Thursday, October 13, 2016

Planning: Early Decision NOT always an Easy Decision



Deciding which college to attend is one of the biggest decisions we (or our parents) make in our lives. It is especially hard for the 17-yr old teenager brain especially if they try to consider the possibility that this choice could possibly impact the rest of their lives. For these same reasons, we parents constantly fret about how our kids are coming along with their college apps. These days that's all we seem to talk about at our house.
As if it wasn't hard enough to choose among thousands of colleges based on multiple criteria (like the fees/budget, location, areas of study, reputation, admissibility etc.) we also need to choose when to apply to those colleges. Some of the more selective ones offer the option of applying Early (by Nov 1) in addition to regular deadline of Dec 31st
However, there is a slight twist to these Early applications - Early Action or Admit (EA) vs. Early Decision (ED). If you apply early decision, you sign a binding contract agreeing to enroll if you're accepted. Because of this binding agreement to enroll, you can only apply to one school ED. (Single choice Early Action, is like EA but you can apply only to one college)
Some of the popular and top schools like Brown, Boston U, CMU, Cornell, Dartmouth, Duke, Johns Hopkins, Northwestern, NYU, Tufts, and U Penn ... offer higher rates of acceptance to their ED applicants which account for 40-60% of the incoming class of undergraduates.
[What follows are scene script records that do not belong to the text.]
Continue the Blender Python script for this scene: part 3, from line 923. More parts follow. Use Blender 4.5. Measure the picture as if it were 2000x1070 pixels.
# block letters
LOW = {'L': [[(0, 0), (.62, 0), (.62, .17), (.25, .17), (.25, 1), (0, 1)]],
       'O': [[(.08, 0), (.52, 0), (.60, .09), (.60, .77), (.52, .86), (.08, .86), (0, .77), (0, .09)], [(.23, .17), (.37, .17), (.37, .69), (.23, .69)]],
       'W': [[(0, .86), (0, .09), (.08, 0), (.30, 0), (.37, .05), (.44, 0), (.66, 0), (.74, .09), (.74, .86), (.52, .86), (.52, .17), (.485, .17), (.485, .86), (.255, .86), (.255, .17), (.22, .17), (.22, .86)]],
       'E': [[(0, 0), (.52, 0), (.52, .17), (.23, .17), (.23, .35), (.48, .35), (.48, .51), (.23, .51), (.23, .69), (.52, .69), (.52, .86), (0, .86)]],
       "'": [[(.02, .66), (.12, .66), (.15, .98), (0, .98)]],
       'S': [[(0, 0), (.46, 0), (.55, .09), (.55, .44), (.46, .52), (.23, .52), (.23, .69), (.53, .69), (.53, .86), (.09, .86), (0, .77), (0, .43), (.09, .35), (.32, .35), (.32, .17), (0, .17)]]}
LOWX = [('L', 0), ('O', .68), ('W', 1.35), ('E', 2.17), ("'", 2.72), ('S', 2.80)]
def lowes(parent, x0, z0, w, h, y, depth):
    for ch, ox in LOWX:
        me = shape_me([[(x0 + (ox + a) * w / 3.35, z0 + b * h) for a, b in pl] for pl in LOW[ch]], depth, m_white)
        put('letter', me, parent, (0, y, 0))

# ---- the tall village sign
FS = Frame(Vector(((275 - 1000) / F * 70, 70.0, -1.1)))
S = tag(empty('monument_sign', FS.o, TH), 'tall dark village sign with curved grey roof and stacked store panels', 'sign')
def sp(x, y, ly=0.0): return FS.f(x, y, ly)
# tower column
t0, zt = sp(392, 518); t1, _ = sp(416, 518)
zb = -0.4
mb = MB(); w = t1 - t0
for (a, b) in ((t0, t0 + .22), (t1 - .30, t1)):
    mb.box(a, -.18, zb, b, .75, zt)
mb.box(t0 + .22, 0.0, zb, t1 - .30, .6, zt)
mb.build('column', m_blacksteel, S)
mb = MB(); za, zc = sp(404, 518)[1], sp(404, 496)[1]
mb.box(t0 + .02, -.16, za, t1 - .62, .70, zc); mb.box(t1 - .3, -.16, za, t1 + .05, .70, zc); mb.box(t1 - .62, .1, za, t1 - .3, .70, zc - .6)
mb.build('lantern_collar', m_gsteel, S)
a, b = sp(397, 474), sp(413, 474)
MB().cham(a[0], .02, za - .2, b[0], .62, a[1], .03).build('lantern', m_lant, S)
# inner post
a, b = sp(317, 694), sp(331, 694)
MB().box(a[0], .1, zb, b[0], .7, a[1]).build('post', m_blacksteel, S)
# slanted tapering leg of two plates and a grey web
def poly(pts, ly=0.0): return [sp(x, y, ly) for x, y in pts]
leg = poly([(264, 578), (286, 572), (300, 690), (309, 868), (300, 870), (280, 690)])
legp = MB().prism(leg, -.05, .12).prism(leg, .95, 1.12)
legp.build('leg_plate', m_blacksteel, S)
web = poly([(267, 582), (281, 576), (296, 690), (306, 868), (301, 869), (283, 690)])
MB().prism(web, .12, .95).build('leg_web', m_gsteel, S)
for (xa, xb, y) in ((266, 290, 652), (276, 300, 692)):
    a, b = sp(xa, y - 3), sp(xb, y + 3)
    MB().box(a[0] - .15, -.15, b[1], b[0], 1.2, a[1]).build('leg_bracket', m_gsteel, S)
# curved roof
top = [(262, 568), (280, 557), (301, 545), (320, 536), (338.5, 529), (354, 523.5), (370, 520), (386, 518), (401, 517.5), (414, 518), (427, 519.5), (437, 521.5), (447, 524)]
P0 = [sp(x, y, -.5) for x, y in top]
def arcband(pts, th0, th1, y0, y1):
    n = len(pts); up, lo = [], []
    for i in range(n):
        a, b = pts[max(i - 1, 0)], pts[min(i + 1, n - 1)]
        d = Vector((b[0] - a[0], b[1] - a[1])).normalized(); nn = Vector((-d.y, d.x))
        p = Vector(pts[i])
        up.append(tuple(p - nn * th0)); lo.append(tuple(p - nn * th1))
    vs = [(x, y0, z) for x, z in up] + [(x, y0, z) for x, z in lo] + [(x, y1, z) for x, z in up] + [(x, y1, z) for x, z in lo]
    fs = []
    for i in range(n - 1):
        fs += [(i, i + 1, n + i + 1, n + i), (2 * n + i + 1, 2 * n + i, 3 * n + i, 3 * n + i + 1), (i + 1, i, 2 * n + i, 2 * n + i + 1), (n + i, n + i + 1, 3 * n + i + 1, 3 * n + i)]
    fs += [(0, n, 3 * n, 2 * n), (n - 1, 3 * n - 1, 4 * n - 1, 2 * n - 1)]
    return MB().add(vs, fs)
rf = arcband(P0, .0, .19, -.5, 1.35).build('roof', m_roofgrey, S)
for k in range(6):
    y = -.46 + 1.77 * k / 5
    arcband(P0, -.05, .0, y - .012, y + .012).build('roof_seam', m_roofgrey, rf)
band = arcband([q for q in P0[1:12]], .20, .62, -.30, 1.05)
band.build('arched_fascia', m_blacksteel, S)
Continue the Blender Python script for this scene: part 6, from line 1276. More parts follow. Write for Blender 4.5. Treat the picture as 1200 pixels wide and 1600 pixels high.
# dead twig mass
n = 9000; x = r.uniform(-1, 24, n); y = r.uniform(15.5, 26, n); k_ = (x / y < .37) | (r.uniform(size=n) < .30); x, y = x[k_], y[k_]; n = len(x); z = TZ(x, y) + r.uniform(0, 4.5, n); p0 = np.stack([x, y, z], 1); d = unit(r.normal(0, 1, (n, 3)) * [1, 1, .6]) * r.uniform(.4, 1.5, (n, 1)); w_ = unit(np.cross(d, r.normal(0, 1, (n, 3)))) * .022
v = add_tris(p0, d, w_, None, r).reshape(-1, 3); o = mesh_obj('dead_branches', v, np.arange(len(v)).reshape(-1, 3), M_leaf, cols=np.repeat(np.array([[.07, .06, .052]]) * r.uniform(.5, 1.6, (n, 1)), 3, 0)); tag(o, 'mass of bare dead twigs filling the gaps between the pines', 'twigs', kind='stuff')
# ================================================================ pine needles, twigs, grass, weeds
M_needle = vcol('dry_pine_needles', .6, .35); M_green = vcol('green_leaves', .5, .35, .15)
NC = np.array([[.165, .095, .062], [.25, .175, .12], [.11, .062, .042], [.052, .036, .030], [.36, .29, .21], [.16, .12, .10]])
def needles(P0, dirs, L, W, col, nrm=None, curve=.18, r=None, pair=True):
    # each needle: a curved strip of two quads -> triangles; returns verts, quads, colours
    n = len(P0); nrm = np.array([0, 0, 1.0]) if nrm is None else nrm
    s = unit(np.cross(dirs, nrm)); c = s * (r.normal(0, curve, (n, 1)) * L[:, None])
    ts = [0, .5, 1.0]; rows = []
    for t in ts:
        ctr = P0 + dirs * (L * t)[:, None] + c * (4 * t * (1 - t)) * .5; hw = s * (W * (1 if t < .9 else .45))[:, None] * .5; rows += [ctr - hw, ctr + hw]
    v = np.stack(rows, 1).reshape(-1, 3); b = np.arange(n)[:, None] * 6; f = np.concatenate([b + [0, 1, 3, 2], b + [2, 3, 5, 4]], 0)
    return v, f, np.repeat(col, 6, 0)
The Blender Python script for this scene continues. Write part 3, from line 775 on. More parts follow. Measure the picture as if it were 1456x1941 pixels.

According to Washington Post "At 37 schools the early-decision share of enrolled freshmen in 2015 was at least 40 percent."
Despite the inherent advantage of higher acceptance rates for ED, the decision is not so easy. In my analysis of the 2015 ED data of 64 schools (from Washington Post article) I see two distinct groups, ones where there is a significant advantage, while the other with not so clear advantage.
Let me illustrate my analysis (using applications data from 2015 Common Data Set) for two of the popular highly selective schools.Complete List of Early Decision Schools
Both Cornell and NYU picked about 40% of their incoming class from ED applicants who were 11% and 15% of the total applicants respectively. Acceptance rates of ED applicants was 26% at Cornell and 29% at NYU, which means acceptance rates for regular decision (RD) were 14% at Cornell and 34% for NYU.
Assuming all other things equal between ED and RD (a big assumption), you were twice as likely to get accepted into Cornell if you applied ED (26%) vs RD (14%), while you would have been better off applying RD (34%) at NYU instead of ED (29%), while keeping open all your options. Above chart shows % improvements in Acceptance rates expected for Early Decision over Regular Decision.
So think carefully before you apply - Early decision is NOT always the best decision.